O defensor público Alex Feitosa informou desconhecer qualquer tipo de tratamento diferenciado dado aos presos estrangeiros. Para ele, essa indiferença é um problema, já que muitos não têm vínculo familiar no Brasil e, certas vezes, não possuem documentação.

"A maioria é jovem e apenas transportadores, conhecidos como mulas do tráfico internacional. Resolução do CNJ prevê que essas prisões sejam comunicadas ao Consulado. Também fazemos essa ponte. Muitas vezes, o Consulado ajuda a buscar métodos de defesa. Outro problema é a alimentação, que eles não têm quem ajude".

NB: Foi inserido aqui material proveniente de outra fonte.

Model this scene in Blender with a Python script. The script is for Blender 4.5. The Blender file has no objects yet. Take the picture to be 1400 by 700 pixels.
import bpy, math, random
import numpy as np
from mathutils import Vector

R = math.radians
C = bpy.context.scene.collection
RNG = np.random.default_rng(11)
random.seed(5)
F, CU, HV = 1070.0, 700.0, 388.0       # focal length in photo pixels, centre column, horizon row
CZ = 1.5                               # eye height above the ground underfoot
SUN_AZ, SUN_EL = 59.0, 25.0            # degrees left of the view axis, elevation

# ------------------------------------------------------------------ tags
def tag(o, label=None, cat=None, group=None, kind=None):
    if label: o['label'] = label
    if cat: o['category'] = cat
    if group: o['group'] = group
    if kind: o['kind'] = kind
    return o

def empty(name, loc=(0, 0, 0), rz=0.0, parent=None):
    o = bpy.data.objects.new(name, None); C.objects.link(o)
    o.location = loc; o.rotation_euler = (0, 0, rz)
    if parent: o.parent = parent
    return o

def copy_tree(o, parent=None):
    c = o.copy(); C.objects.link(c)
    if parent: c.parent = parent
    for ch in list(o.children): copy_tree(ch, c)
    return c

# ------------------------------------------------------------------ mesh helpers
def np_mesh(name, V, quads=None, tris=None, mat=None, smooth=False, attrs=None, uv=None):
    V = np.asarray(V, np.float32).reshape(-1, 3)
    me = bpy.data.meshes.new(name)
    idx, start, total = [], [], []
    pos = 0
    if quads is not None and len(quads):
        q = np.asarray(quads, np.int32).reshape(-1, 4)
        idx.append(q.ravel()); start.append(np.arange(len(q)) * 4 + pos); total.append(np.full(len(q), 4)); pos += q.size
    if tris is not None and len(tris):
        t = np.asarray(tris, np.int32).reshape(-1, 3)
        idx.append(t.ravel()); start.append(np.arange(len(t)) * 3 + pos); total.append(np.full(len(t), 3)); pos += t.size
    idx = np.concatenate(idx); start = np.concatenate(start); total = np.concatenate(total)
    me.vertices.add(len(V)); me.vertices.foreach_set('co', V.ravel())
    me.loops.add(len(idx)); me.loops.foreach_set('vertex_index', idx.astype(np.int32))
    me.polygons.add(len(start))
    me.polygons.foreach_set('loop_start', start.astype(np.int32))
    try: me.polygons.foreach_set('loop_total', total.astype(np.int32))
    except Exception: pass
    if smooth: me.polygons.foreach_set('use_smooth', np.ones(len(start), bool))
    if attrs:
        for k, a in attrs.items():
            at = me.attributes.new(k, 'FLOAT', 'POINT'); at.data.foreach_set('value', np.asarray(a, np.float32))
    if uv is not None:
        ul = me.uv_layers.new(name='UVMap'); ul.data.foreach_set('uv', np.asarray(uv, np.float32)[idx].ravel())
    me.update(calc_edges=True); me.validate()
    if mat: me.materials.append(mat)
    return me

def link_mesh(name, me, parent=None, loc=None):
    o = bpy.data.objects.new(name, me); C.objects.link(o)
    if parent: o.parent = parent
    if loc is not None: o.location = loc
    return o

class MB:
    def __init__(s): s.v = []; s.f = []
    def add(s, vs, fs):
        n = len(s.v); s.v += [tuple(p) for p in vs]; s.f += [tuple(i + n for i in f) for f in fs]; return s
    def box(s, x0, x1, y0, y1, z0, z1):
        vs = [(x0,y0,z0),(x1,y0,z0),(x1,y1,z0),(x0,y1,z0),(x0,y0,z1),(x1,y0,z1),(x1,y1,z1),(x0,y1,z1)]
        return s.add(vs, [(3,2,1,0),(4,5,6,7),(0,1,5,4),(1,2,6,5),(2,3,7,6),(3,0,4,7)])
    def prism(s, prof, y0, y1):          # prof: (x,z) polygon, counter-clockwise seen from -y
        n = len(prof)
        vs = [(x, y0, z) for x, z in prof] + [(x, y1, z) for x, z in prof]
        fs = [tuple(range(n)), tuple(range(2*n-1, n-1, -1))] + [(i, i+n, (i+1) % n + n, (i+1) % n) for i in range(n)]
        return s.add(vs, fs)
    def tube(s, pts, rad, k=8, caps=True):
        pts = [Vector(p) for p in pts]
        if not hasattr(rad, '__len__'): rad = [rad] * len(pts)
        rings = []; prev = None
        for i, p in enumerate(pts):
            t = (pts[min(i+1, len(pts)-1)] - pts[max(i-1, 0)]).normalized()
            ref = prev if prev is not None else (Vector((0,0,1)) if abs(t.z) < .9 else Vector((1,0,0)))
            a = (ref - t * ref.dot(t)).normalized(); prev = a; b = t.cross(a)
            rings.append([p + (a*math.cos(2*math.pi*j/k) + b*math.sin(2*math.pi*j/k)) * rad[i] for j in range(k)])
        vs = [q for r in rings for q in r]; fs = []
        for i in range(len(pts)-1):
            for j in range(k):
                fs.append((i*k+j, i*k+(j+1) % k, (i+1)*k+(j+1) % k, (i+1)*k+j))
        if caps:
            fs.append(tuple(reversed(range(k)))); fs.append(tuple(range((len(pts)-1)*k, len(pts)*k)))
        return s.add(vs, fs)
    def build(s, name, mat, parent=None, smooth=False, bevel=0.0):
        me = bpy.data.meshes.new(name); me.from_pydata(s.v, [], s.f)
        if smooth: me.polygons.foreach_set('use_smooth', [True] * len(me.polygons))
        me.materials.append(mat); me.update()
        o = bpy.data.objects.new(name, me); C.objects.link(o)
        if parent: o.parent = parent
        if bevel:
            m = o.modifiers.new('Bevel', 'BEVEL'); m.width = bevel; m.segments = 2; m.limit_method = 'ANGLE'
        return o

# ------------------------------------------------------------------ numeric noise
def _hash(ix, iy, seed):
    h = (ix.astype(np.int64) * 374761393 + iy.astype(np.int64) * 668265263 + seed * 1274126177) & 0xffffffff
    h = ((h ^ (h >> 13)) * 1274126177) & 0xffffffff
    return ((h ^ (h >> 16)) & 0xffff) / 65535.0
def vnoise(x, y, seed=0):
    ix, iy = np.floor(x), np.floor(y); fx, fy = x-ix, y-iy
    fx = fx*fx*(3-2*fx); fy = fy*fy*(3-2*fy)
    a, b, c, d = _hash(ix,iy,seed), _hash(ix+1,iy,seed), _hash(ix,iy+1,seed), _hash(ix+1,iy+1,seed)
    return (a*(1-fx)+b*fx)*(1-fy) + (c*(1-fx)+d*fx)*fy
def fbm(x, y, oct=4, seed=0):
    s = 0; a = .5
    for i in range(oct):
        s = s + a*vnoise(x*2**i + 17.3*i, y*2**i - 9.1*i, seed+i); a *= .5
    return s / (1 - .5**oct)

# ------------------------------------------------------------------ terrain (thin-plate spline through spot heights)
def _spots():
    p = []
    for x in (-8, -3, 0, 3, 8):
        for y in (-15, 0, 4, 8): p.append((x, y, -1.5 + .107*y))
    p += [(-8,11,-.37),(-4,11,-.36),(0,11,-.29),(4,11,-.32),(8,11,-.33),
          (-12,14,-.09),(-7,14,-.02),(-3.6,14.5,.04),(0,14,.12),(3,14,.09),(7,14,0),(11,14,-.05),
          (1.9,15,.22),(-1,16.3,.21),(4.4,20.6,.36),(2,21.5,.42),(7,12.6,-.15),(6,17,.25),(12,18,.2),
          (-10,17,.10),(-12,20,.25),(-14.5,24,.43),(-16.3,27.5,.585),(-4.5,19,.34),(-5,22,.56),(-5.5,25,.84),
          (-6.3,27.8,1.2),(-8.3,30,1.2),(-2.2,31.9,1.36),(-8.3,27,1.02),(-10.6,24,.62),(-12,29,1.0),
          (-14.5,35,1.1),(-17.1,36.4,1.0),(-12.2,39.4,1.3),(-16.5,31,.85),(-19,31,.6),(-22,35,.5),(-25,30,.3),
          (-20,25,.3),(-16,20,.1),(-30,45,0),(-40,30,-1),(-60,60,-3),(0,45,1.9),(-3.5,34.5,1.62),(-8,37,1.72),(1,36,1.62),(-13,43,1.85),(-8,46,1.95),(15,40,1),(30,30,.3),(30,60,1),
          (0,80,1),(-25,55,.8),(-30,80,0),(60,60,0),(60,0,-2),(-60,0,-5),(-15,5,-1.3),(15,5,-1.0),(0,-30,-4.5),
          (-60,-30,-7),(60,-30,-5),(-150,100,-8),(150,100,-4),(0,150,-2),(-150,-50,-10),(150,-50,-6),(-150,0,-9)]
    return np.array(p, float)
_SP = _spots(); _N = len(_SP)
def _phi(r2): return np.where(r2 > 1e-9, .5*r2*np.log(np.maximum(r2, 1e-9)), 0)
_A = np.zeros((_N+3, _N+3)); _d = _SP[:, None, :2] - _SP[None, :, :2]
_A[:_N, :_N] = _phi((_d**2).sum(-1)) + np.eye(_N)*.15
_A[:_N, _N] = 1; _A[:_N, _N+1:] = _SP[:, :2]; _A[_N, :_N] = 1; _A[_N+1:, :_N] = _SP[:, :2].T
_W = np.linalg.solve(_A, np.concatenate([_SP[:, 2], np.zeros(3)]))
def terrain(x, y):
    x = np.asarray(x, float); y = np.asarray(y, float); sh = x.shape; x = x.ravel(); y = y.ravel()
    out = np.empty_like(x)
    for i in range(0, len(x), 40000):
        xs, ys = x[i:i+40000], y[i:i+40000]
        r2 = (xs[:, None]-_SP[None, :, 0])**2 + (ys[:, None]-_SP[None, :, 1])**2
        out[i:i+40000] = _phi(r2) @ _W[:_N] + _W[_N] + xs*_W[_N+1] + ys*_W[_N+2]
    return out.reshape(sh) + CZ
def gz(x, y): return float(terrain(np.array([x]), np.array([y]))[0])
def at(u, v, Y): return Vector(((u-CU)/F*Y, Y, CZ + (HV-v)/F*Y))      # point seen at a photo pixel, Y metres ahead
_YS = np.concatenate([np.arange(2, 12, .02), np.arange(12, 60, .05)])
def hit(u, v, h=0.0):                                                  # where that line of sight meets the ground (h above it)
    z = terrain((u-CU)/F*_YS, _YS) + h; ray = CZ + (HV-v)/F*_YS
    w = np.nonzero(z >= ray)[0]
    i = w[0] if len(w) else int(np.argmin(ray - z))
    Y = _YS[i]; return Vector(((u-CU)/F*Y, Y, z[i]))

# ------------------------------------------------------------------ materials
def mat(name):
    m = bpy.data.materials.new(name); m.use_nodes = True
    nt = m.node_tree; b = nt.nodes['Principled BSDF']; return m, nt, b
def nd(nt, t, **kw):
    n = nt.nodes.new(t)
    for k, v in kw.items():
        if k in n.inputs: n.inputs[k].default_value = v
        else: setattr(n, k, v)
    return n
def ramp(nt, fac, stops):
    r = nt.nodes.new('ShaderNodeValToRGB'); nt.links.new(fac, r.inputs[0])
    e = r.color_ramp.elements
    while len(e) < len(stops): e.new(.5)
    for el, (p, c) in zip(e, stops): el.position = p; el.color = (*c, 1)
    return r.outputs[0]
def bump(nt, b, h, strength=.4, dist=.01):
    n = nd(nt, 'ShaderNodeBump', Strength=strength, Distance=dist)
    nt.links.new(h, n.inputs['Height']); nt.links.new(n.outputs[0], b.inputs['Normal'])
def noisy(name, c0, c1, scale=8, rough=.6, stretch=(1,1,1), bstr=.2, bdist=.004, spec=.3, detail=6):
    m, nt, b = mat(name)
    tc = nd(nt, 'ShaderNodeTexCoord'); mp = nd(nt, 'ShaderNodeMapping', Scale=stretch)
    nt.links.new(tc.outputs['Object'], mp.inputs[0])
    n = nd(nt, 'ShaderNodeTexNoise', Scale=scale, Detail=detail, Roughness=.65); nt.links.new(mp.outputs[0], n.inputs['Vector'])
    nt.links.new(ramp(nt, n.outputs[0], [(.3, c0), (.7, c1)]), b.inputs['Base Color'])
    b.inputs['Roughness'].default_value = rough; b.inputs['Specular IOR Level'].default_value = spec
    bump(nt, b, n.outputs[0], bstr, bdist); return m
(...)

Uma das garantias fornecidas com auxílio da Defensoria Pública da União é presença de intérprete em todas as audiências. "No processo judicial já pedimos a nomeação desse intérprete. Quando não vai, nem audiência tem. Já na prisão, desconheço totalmente que tenha. Percebo que se um preso nacional em si já tem restrição de liberdade, a do estrangeiro é ainda maior devido ao choque e falta de contato familiar", acrescentou Alex Feitosa.

A titular da Sejus, Socorro França, destacou que, para resguardar a integridade destes presos, é dada a mesma atenção do que a ofertada aos outros 29 mil detentos no Estado. De acordo com a Secretaria, só existe separação em cela se o pedido for feito pela Justiça.

"Colocamos esses presos da mesma forma que os demais. Não existe separação, exceto quando a Justiça nos pede, mas até hoje nunca recebemos nada de regime diferenciado. Esses presos não vão para a penitenciária de segurança máxima estadual. Se o juiz disser que esse preso precisa ficar separado, temos como fazê-lo. Aqui existe um argentino que trabalha conosco na Sejus", finalizou a titular da Sejuz Socorro França.